Africa’s Four Clubs at the 2025 FIFA Club World Cup: Who Qualified, How They Got There, and What It Means
For the first time in football history, a truly expanded Club World Cup will pit the best club sides from every confederation against one another on a single stage. Africa will send four representatives to the United States in June and July 2025 — and the stories behind each qualification tell you everything about the current state of continental club football.
The 2025 FIFA Club World Cup: Scale, Format, and Stakes
The 2025 FIFA Club World Cup is a radical departure from the compact seven-team tournament the world has known for two decades. FIFA expanded the competition to 32 clubs drawn from all six confederations, scheduling the event across multiple American cities between June and July 2025. The explicit ambition is to crown an undisputed world club champion — not a symbolic one — by forcing elite sides from Europe, South America, Africa, Asia, and beyond to compete in a full group-and-knockout structure. Prize money, global broadcast reach, and the sheer prestige of the expanded field make this the most consequential club tournament ever staged outside of domestic leagues.
Africa’s Four Qualifiers: A Continent-Wide Snapshot
CAF was allocated four berths, and FIFA filled them through a combination of recent CAF Champions League titles and a UEFA-style coefficient ranking system that rewards sustained continental performance. The confirmed African quartet is Wydad Casablanca of Morocco, Al Ahly of Egypt, Mamelodi Sundowns of South Africa, and Espérance Sportive de Tunis of Tunisia. Together they represent four different countries and four distinct footballing cultures — North African dominance, Southern African ambition, and the enduring rivalry between Cairo and Tunis that has defined the Champions League for a generation.
Geographically, the group spans the continent from the Mediterranean coast to Johannesburg. Wydad qualified on the back of their 2021 CAF Champions League triumph. Al Ahly — the most decorated club in African football history, with a record twelve Champions League titles — secured their place through their own Champions League victories in the qualifying window. Sundowns and Espérance earned their spots through the ranking-based pathway, a mechanism that acknowledges consistent excellence over multiple seasons rather than a single championship.

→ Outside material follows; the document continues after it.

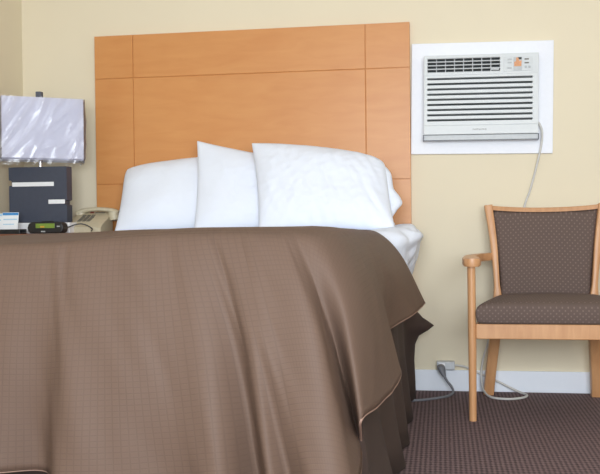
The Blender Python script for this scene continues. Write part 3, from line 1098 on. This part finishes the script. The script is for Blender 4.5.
# ------------------------------------------------------------------ outlet box and dark cord
ob = thing('outlet_box', 'small grey plug box on the wall above the baseboard', 'outlet', (0.02, -0.0005, 0.126))
MB().box(-0.024, 0.060, -0.048, -0.0005, 0.107, 0.145, 0.004).build('box', MT['outlet'], ob)
MB().box(-0.014, 0.014, -0.052, -0.047, 0.113, 0.139, 0.002).build('socket_face', MT['white'], ob)
dc = thing('appliance_cord', 'dark grey cord and plug running from the outlet box to under the bed', 'cord', (0.0, -0.06, 0.10))
pg = MB().tube([(-0.006, -0.0525, 0.124), (-0.003, -0.072, 0.118), (0.004, -0.082, 0.100), (0.011, -0.084, 0.082)], [(0.018, 0.012), (0.019, 0.015), (0.014, 0.012), (0.008, 0.008)], 12)
pg.build('plug', MT['cord_dark'], dc, True)
MB().tube(cat([(0.010, -0.084, 0.085), (0.022, -0.085, 0.062), (0.043, -0.088, 0.035), (0.050, -0.11, 0.012), (0.026, -0.165, 0.0065), (-0.023, -0.215, 0.006), (-0.10, -0.27, 0.006), (-0.19, -0.29, 0.006)], 8), 0.0058, 10).build('cable', MT['cord_dark'], dc, True)

# ------------------------------------------------------------------ armchair
CX = 0.472
chair = thing('armchair', 'light oak armchair with brown dotted upholstery under the air conditioner', 'armchair', (CX, -0.38, 0))
WM = MT['chairwood']


def back_in(z):
    """the right upright stands a little closer in"""
    return 0.034 - 0.026 * min(1, z / 0.87)


for s in (-1, 1):
    # back upright and rear leg: one bent member
    mem = cat([(CX + s * 0.259, -0.070, 0.0), (CX + s * 0.245, -0.105, 0.15), (CX + s * 0.226, -0.150, 0.33), (CX + s * 0.2205, -0.165, 0.44), (CX + s * 0.224, -0.160, 0.55), (CX + s * 0.236, -0.140, 0.72), (CX + s * 0.256, -0.115, 0.878)], 6)
    if s == 1:
        mem = [(x - back_in(z), y, z) for x, y, z in mem]
    rr = []
    for p in mem:
        z = p[2]
        rr.append((0.024, 0.026) if z < 0.42 else (0.024 - 0.011 * min(1, (z - 0.42) / 0.1) + 0.006 * max(0, (z - 0.55) / 0.33), 0.02))
    MB().tube(mem, rr, 12, square=True).build('back_leg', WM, chair, True)
    # front leg
    MB().tube([(CX + s * 0.350, -0.632, 0.0), (CX + s * 0.350, -0.632, 0.3), (CX + s * 0.352, -0.632, 0.625)], [(0.0150, 0.0150), (0.0165, 0.0165), (0.0165, 0.0165)], 16).build('front_leg', WM, chair, True)
    # arm: broad rounded pad at the front, curving in to the upright
    cen = cat([(s * 0.349, -0.668), (s * 0.349, -0.60), (s * 0.350, -0.50), (s * 0.346, -0.40), (s * 0.328, -0.30), (s * 0.292, -0.21), (s * 0.245, -0.140)], 8)
    nC = len(cen)
    V, F = [], []
    for i, (x, y) in enumerate(cen):
        u = i / (nC - 1)
        wd = 0.036 * (1 - 0.55 * min(1, max(0, (u - 0.25) / 0.6)))
        if u < 0.12:
            wd *= math.sqrt(max(0.12, 1 - (1 - u / 0.12) ** 2))
        a = Vector(cen[max(0, i - 1)])
        c = Vector(cen[min(nC - 1, i + 1)])
        d = (c - a).normalized()
        nn = Vector((-d.y, d.x))
        th = 0.0165
        zc = 0.6415 + 0.004 * u
        for (a_, b_) in ((-1, -0.7), (-0.85, -1), (0.85, -1), (1, -0.7), (1, 0.7), (0.85, 1), (-0.85, 1), (-1, 0.7)):
            V.append((CX + x + nn.x * wd * a_, y + nn.y * wd * a_, zc + th * b_))
    for i in range(nC - 1):
        for k in range(8):
            F.append((i * 8 + k, i * 8 + (k + 1) % 8, (i + 1) * 8 + (k + 1) % 8, (i + 1) * 8 + k))
    F.append(tuple(range(8)))
    F.append(tuple((nC - 1) * 8 + k for k in reversed(range(8))))
    MB().add(V, F).build('arm', WM, chair, True)
    # side rail
    MB().add([], []).tube([(CX + s * 0.335, -0.618, 0.363), (CX + s * 0.232 - (0.02 if s == 1 else 0), -0.16, 0.363)], [(0.011, 0.030), (0.011, 0.030)], 12, square=True).build('side_rail', WM, chair)
MB().box(CX - 0.336, CX + 0.336, -0.645, -0.622, 0.333, 0.394, 0.004).build('front_rail', WM, chair)
MB().box(CX - 0.215, CX + 0.215, -0.168, -0.148, 0.335, 0.392, 0.003).build('back_rail', WM, chair)
# top rail: dips in the middle and bows backwards
V, F = [], []
nR = 30
for i in range(nR + 1):
    u = 2 * i / nR - 1
    x = CX + u * 0.268 - (u + 1) / 2 * 0.008
    z1 = 0.866 + 0.013 * u * u + 0.002 * abs(u) ** 6
    z0 = z1 - 0.020
    y = -0.108 - 0.006 * u * u + 0.018 * (1 - u * u)
    for (a, b_) in ((-0.014, z0), (-0.016, z1 - 0.004), (-0.012, z1), (0.012, z1), (0.016, z1 - 0.004), (0.014, z0)):
        V.append((x, y + a, b_))
for i in range(nR):
    for k in range(6):
        F.append((i * 6 + k, i * 6 + (k + 1) % 6, (i + 1) * 6 + (k + 1) % 6, (i + 1) * 6 + k))
F += [tuple(range(6)), tuple(nR * 6 + k for k in reversed(range(6)))]
MB().add(V, F).build('top_rail', WM, chair, True)
# upholstered back panel between the uprights
V, F = [], []
nu, nv = 28, 24
for side in (0, 1):
    for j in range(nv + 1):
        v = j / nv
        z = 0.455 + (0.856 - 0.455) * v
        hw = 0.207 + 0.036 * v ** 1.6
        yb = -0.163 + 0.052 * v ** 1.3
        for i in range(nu + 1):
            u = 2 * i / nu - 1
            zz = z + (0.010 * u * u - 0.006) * v ** 4
            bow = 0.016 * (1 - u * u)
            f = (max(0, 1 - abs(u) ** 8) * max(0, 1 - abs(2 * v - 1) ** 10)) ** 0.5
            V.append((CX + u * hw - (u + 1) / 2 * back_in(z), yb + bow + (-0.022 if side == 0 else 0.018) * f, zz))
m = (nu + 1)
o2 = m * (nv + 1)
for side in (0, 1):
    for j in range(nv):
        for i in range(nu):
            F.append(tuple(side * o2 + q for q in (j * m + i, j * m + i + 1, (j + 1) * m + i + 1, (j + 1) * m + i)))
bp_ = obj('backrest', V, F, MT['fabric'], chair, True)
weld(bp_)
for p in bp_.data.polygons:
    p.use_smooth = True
# seat cushion: puffed front edge, trapezoid plan
V, F = [], []
nu, nv, nh = 40, 30, 4
rows = []
def cush(u, v, top):
    # u across, v front(0) to back(1)
    hw = 0.336 - 0.115 * v ** 1.15
    y = -0.655 + 0.480 * v
    e = (max(0, 1 - abs(u) ** 9) * max(0, 1 - abs(2 * v - 1) ** 14)) ** 0.24
    if top:
        z = 0.438 + 0.042 * e + 0.012 * (1 - u * u) * (1 - (2 * v - 1) ** 2)
    else:
        z = 0.438 - 0.042 * min(1, e * 1.6)
    return (CX + u * hw, y, z)
for side in (1, 0):
    for j in range(nv + 1):
        # denser sampling at the borders
        v = 0.5 - 0.5 * math.cos(PI * j / nv)
        for i in range(nu + 1):
            u = -math.cos(PI * i / nu)
            V.append(cush(u, v, side))
m = nu + 1
o2 = m * (nv + 1)
for side in (0, 1):
    for j in range(nv):
        for i in range(nu):
            F.append(tuple(side * o2 + q for q in (j * m + i, j * m + i + 1, (j + 1) * m + i + 1, (j + 1) * m + i)))
sc2 = obj('seat_cushion', V, F, MT['fabric'], chair, True)
weld(sc2)
for p in sc2.data.polygons:
    p.use_smooth = True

How Espérance and Sundowns Clinched Their Places
The final two African spots were confirmed during the 2023–24 TotalEnergies CAF Champions League semi-finals. Espérance defeated Mamelodi Sundowns 2–0 on aggregate to advance to the final, but crucially, both clubs had already done enough in the ranking calculation to guarantee Club World Cup qualification regardless of that result. Espérance’s place was locked in by their semi-final appearance and their historical ranking; Sundowns qualified despite elimination because their four-year performance record across CAF competition placed them among the continent’s elite by FIFA’s metric.
The CAF Champions League final — scheduled for May 18 and May 25, 2024 — pitted Espérance directly against Al Ahly. That match carried its own separate significance: the winner would enter the Club World Cup wearing the title of African champion, while the loser would still attend, just without that distinction. For Espérance, a club founded in Tunis in 1919 and one of the most storied sides in North African football, reaching the Club World Cup as potential continental champions represented a landmark moment. For Sundowns, the qualification underlined a decade of investment and development that has transformed the Pretoria club into a genuine continental power.
The Global Field: What Africa’s Clubs Are Walking Into
The 32-team field is formidable. UEFA alone secured twelve berths, filled by clubs including Real Madrid, Manchester City, Bayern Munich, Chelsea, Paris Saint-Germain, Inter Milan, Juventus, Atlético Madrid, Borussia Dortmund, Porto, Benfica, and FC Salzburg. CONMEBOL sent Palmeiras, Flamengo, and Fluminense from Brazil, among others. CONCACAF’s representatives include Monterrey, Club León, and Seattle Sounders. From Asia, Al Hilal of Saudi Arabia, Urawa Red Diamonds of Japan, and Ulsan HD FC of South Korea will compete. Auckland City carries Oceania’s sole flag.
African clubs have historically struggled to progress beyond the group stage of the old Club World Cup format, often meeting European or South American giants in the semi-finals with limited preparation time and resource gaps. The expanded format, however, offers more matches, more exposure, and a genuine opportunity to demonstrate that the continent’s best sides can compete at the highest level over a sustained tournament rather than a single knockout tie.
What This Moment Means for African Club Football
Four African clubs on the same stage as Real Madrid and Bayern Munich is not a footnote — it is a statement about where CAF football stands in 2025. The qualification of Sundowns in particular, through a performance-based ranking rather than a single title, signals that the continent is producing clubs capable of sustained excellence, not just occasional brilliance. Whether Wydad, Al Ahly, Espérance, or Sundowns can advance deep into the knockout rounds will be one of the tournament’s most compelling subplots — and a genuine measure of African football’s global standing.